→ **GOAL OF THE EXERCISE**
Return every line below as is, leaving out the pictures.

→ **DATA SEGMENT**
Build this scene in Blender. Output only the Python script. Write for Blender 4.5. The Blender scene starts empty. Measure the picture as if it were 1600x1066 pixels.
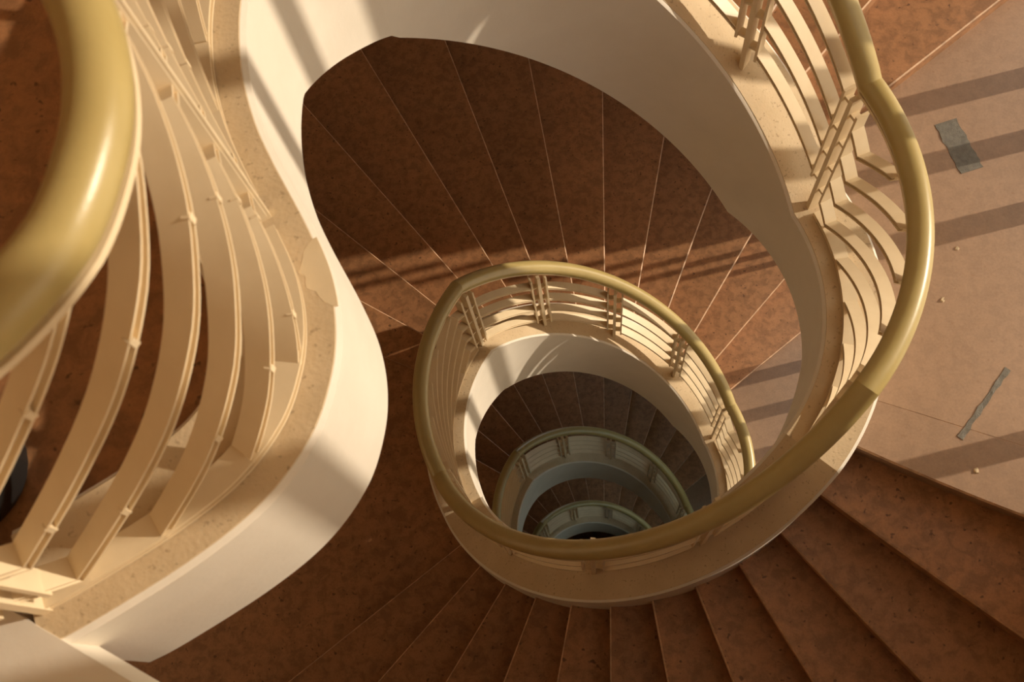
import bpy, bmesh, math, random
from mathutils import Vector, Matrix
random.seed(7)
S = bpy.context.scene
COL = S.collection
D = math.pi / 180
# ------------------------------------------------------------------ camera
cam = bpy.data.cameras.new('camera'); camo = bpy.data.objects.new('camera', cam); COL.objects.link(camo)
camo.location = (0.00316, -1.5474, 4.0895)
camo.rotation_mode = 'XYZ'; camo.rotation_euler = (0.34167, 0.085833, 0.050443)
cam.sensor_width = 36.0; cam.sensor_fit = 'HORIZONTAL'; cam.lens = 1563.285 * 36 / 1600
cam.clip_start = 0.02; cam.clip_end = 200
cam.dof.use_dof = True; cam.dof.focus_distance = 5.4; cam.dof.aperture_fstop = 5.0
S.camera = camo
# ------------------------------------------------------------------ world, sun, exposure
SUN_AZ, SUN_EL = 16.0, 20.0
w = bpy.data.worlds.new('world'); S.world = w; w.use_nodes = True
bg = w.node_tree.nodes['Background']; bg.inputs[1].default_value = 1.35
# low-sun sky: warm towards the sun, blue away from it
wt = w.node_tree; tc = wt.nodes.new('ShaderNodeTexCoord'); dp = wt.nodes.new('ShaderNodeVectorMath'); dp.operation = 'DOT_PRODUCT'
dp.inputs[1].default_value = (math.cos(SUN_AZ*D), math.sin(SUN_AZ*D), 0.0)
cr = wt.nodes.new('ShaderNodeValToRGB'); cr.color_ramp.elements[0].position = 0.05; cr.color_ramp.elements[0].color = (0.36, 0.72, 1.1, 1)
cr.color_ramp.elements[1].position = 0.75; cr.color_ramp.elements[1].color = (1.0, 0.80, 0.56, 1)
wt.links.new(tc.outputs['Generated'], dp.inputs[0]); wt.links.new(dp.outputs['Value'], cr.inputs[0]); wt.links.new(cr.outputs[0], bg.inputs[0])
sl = bpy.data.lights.new('sun', 'SUN'); so = bpy.data.objects.new('sun', sl); COL.objects.link(so)
sl.energy = 3.1; sl.angle = 0.9 * D; sl.color = (1.0, 0.85, 0.655)
sd = Vector((math.cos(SUN_EL*D)*math.cos(SUN_AZ*D), math.cos(SUN_EL*D)*math.sin(SUN_AZ*D), math.sin(SUN_EL*D)))
so.rotation_euler = sd.to_track_quat('Z', 'Y').to_euler(); so.location = sd * 20
S.view_settings.view_transform = 'Standard'; S.view_settings.look = 'None'
S.view_settings.gamma = 1.0; S.view_settings.use_curve_mapping = False
S.view_settings.exposure = 0.48
S.cycles.max_bounces = 10; S.cycles.diffuse_bounces = 6
# ------------------------------------------------------------------ materials
def nodes(name):
    m = bpy.data.materials.new(name); m.use_nodes = True
    nt = m.node_tree; b = nt.nodes['Principled BSDF']
    return m, nt, b
def noise(nt, scale, detail=6, rough=0.6, dist=0.0):
    n = nt.nodes.new('ShaderNodeTexNoise'); n.inputs['Scale'].default_value = scale
    n.inputs['Detail'].default_value = detail; n.inputs['Roughness'].default_value = rough; n.inputs['Distortion'].default_value = dist
    g = nt.nodes.get('geo') or nt.nodes.new('ShaderNodeNewGeometry'); g.name = 'geo'
    nt.links.new(g.outputs['Position'], n.inputs['Vector'])
    return n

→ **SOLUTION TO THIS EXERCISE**
Build this scene in Blender. Output only the Python script. Write for Blender 4.5. The Blender scene starts empty. Measure the picture as if it were 1600x1066 pixels.
import bpy, bmesh, math, random
from mathutils import Vector, Matrix
random.seed(7)
S = bpy.context.scene
COL = S.collection
D = math.pi / 180
# ------------------------------------------------------------------ camera
cam = bpy.data.cameras.new('camera'); camo = bpy.data.objects.new('camera', cam); COL.objects.link(camo)
camo.location = (0.00316, -1.5474, 4.0895)
camo.rotation_mode = 'XYZ'; camo.rotation_euler = (0.34167, 0.085833, 0.050443)
cam.sensor_width = 36.0; cam.sensor_fit = 'HORIZONTAL'; cam.lens = 1563.285 * 36 / 1600
cam.clip_start = 0.02; cam.clip_end = 200
cam.dof.use_dof = True; cam.dof.focus_distance = 5.4; cam.dof.aperture_fstop = 5.0
S.camera = camo
# ------------------------------------------------------------------ world, sun, exposure
SUN_AZ, SUN_EL = 16.0, 20.0
w = bpy.data.worlds.new('world'); S.world = w; w.use_nodes = True
bg = w.node_tree.nodes['Background']; bg.inputs[1].default_value = 1.35
# low-sun sky: warm towards the sun, blue away from it
wt = w.node_tree; tc = wt.nodes.new('ShaderNodeTexCoord'); dp = wt.nodes.new('ShaderNodeVectorMath'); dp.operation = 'DOT_PRODUCT'
dp.inputs[1].default_value = (math.cos(SUN_AZ*D), math.sin(SUN_AZ*D), 0.0)
cr = wt.nodes.new('ShaderNodeValToRGB'); cr.color_ramp.elements[0].position = 0.05; cr.color_ramp.elements[0].color = (0.36, 0.72, 1.1, 1)
cr.color_ramp.elements[1].position = 0.75; cr.color_ramp.elements[1].color = (1.0, 0.80, 0.56, 1)
wt.links.new(tc.outputs['Generated'], dp.inputs[0]); wt.links.new(dp.outputs['Value'], cr.inputs[0]); wt.links.new(cr.outputs[0], bg.inputs[0])
sl = bpy.data.lights.new('sun', 'SUN'); so = bpy.data.objects.new('sun', sl); COL.objects.link(so)
sl.energy = 3.1; sl.angle = 0.9 * D; sl.color = (1.0, 0.85, 0.655)
sd = Vector((math.cos(SUN_EL*D)*math.cos(SUN_AZ*D), math.cos(SUN_EL*D)*math.sin(SUN_AZ*D), math.sin(SUN_EL*D)))
so.rotation_euler = sd.to_track_quat('Z', 'Y').to_euler(); so.location = sd * 20
S.view_settings.view_transform = 'Standard'; S.view_settings.look = 'None'
S.view_settings.gamma = 1.0; S.view_settings.use_curve_mapping = False
S.view_settings.exposure = 0.48
S.cycles.max_bounces = 10; S.cycles.diffuse_bounces = 6
# ------------------------------------------------------------------ materials
def nodes(name):
    m = bpy.data.materials.new(name); m.use_nodes = True
    nt = m.node_tree; b = nt.nodes['Principled BSDF']
    return m, nt, b
def noise(nt, scale, detail=6, rough=0.6, dist=0.0):
    n = nt.nodes.new('ShaderNodeTexNoise'); n.inputs['Scale'].default_value = scale
    n.inputs['Detail'].default_value = detail; n.inputs['Roughness'].default_value = rough; n.inputs['Distortion'].default_value = dist
    g = nt.nodes.get('geo') or nt.nodes.new('ShaderNodeNewGeometry'); g.name = 'geo'
    nt.links.new(g.outputs['Position'], n.inputs['Vector'])
    return n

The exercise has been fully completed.